Rashid: The army has always relied upon the fundamentalists to be the front line of their foreign policy, whether in Kashmir, whether in Afghanistan or in Central Asia. The extremist groups have always provided the manpower, the cannon fodder. You have to remember that Musharraf won an election in 2002 that was rigged, in which the army allied itself with the MMA, the alliance of religious parties. If Musharraf were to move tomorrow against the Taliban in Pakistan he would also have to move against his political allies -- the fundamentalists. Can he afford to do this in an election year like this?

SPIEGEL: What steps would you take in order to strengthen the moderates, who represent the majority of Pakistanis. And how can the fundamentalists be isolated and weakened?

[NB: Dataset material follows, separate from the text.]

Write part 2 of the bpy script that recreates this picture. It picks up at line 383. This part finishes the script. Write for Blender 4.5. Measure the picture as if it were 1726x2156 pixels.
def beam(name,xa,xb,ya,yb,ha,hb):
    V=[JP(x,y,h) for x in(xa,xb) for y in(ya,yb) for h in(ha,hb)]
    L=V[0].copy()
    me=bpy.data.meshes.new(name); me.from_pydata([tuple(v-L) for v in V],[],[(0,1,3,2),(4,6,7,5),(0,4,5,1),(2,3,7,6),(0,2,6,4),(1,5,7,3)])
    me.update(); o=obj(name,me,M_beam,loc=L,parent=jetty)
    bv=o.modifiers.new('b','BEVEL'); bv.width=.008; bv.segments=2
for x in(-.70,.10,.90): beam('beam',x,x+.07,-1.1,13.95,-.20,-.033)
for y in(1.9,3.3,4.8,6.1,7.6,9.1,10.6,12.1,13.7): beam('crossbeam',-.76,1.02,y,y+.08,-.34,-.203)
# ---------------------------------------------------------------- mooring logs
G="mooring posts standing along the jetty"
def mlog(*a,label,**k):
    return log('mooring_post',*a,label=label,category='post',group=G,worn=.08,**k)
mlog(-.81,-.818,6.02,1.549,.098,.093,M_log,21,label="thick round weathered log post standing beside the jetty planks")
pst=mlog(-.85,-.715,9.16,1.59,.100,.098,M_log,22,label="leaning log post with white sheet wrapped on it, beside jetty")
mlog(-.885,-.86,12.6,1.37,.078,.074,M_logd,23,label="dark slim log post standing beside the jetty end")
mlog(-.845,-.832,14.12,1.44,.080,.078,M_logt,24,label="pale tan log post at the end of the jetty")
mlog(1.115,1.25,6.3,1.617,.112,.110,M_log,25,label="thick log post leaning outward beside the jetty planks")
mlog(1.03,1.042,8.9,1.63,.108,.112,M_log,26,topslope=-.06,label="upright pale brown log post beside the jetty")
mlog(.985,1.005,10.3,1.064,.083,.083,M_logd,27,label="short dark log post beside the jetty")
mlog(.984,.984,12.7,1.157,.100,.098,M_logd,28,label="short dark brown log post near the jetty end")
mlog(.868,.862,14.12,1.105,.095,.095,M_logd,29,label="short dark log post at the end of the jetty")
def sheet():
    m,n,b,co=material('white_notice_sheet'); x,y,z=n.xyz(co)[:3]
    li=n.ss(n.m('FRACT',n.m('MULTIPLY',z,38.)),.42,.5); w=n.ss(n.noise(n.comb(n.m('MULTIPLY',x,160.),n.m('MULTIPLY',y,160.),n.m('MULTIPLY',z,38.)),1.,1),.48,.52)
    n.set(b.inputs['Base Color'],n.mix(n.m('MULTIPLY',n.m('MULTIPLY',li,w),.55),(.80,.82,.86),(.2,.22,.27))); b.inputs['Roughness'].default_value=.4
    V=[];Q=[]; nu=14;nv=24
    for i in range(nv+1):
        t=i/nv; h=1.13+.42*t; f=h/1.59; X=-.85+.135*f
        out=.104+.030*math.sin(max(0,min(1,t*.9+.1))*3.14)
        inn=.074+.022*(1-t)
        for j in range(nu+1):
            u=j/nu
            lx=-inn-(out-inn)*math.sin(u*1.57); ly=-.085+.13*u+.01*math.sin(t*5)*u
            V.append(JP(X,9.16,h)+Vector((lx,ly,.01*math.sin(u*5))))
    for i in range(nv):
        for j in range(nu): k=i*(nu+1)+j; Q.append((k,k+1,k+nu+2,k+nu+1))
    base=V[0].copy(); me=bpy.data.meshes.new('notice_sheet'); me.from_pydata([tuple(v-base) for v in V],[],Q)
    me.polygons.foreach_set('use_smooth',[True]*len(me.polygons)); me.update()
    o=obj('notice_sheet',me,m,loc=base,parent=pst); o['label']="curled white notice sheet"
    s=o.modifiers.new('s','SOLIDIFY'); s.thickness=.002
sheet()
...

Rashid: A discreet but clear ultimatum to Pakistan with the threat that the West could end cooperation, aid -- all those kinds of things. The military has to be made aware that this support to the Taliban is not acceptable and the lives of European soldiers are more important to Europe than anything else. And the Western forces in the south of Afghanistan must have a common strategy to get the balance right between aggressive action and reconstruction and development. NATO last year hung on by the skin of its teeth, literally, in the south. The only reason it hung on was through the use of air power. We now know, according to some estimates, that air strikes may have killed up to 1,000 civilians.

SPIEGEL: The Germans don't want to deploy troops in the south and they don't want to engage in combat in general. Do countries like Germany bear responsibility for the possible failure in Afghanistan?

Rashid: The Germans have failed completely with their police training program. They were sending local, provincial policemen, aged 45 or 50 years old, who had no concept of Muslim culture and no concept of training. That has been a disaster. But we need the police to provide security, keep the peace, fight drugs, establish the writ of the state and to establish the writ of Karzai. Now the Americans have taken over, they are training an 80,000 member police force. This failure has been very critical.

SPIEGEL: If the mission fails and peace and stability are not established in Afghanistan, what consequences could that have for the Western world?

Rashid: If Afghanistan fails, it will provide a base for international terrorism in a much more sophisticated and advanced way than what we saw before 9/11. Look at what has happened to Waziristan, the tribal area, which I today consider to be the center of (the) international terrorism. These international extremist groups have been able to operate there and they still do. Can you imagine that being duplicated on a much larger scale?

SPIEGEL: What would the consequences be for a region that already includes three neighboring nuclear powers -- Pakistan, India and China -- and may soon see a fourth with Iran?

Rashid: The real danger would be the break up of Afghanistan. The Talibanized Pashtun in the south could split away from the non-Pashtuns. As a consequence you would have a state of permanent instability, which it could not develop economically. It would be a region which no one could control anymore and it would be a much more brutal kind of civil war.

SPIEGEL: What can be done to prevent this scenario from happening?

Rashid: Unfortunately, the indiscriminate use of air power has turned the population against NATO in the south and has changed the situation. NATO used air power to protect its troops. You need more troops on the ground, both Afghan and foreign. If NATO continues with a similar use of air power to fight the Taliban in 2007, it will lose the war of hearts and minds.

SPIEGEL: Mr. Rashid, many thanks for this interview.

Interview conducted by Susanne Koelbl.